American youth bask in the feel-good economic vitality that is the hope-and-change economy


He's sooo smart. And he's hissstoric.

• The Department of Labor reports that young Americans -- those aged 16 to 24 -- have an unemployment rate of 53.4 percent, which represents a post-World War II high.

• Young Americans' lifetime earning potential will be dramatically diminished.

• Their entrance into the economy will be delayed due to the exceedingly slow recovery.

• Young workers have borne the brunt of the epidemic of job losses: a total of 6.9 million jobs have been lost.

• Heidi Shierholz, an economist with the Economic Policy Institute, describe the situation as "extremely dire... [t]his group won't do as well as their parents unless the jobs situation changes."

• Al Angrisani, a former assistant Labor Department secretary under President Reagan, pins the blame on the Pelosi-Obama-Reid Democrats who constructed a "stimulus" package hostile to small business. "There is no assistance provided for the development of job growth through small businesses, which create 70 percent of the jobs in the country... All those [unemployed young people] should be getting hired by small businesses."

• He also believes that the Obama economic team -- led by academics like Larry Summers -- have no experience with small businesses, have never started or grown a business, have never been entrepreneurs.

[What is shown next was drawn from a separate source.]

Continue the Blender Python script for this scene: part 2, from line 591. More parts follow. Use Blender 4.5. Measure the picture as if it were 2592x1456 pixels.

He recommends tax credits for small businesses to spur hiring.

• A study by the National Longitudinal Survey of Youth states that the damage to a young person's career by a recession can last 15 years. And any delay into the workforce also postpones their major purchases, thereby further dampening a recovery.

• Angrisani also notes the futility of extending unemployment benefits, likening it to a "narcotic that is keeping the unemployed content -- but doing little to get them jobs."

• Labor statistics also show that the number of chronically unemployed -- those without a job for 27 weeks or more -- also hit a post-WWII high.

Those are the changes you have to believe in: they're facts.

Hey -- I've got an idea! How about a second "stimulus" package? Who's with me? Besides the SEIU, that is.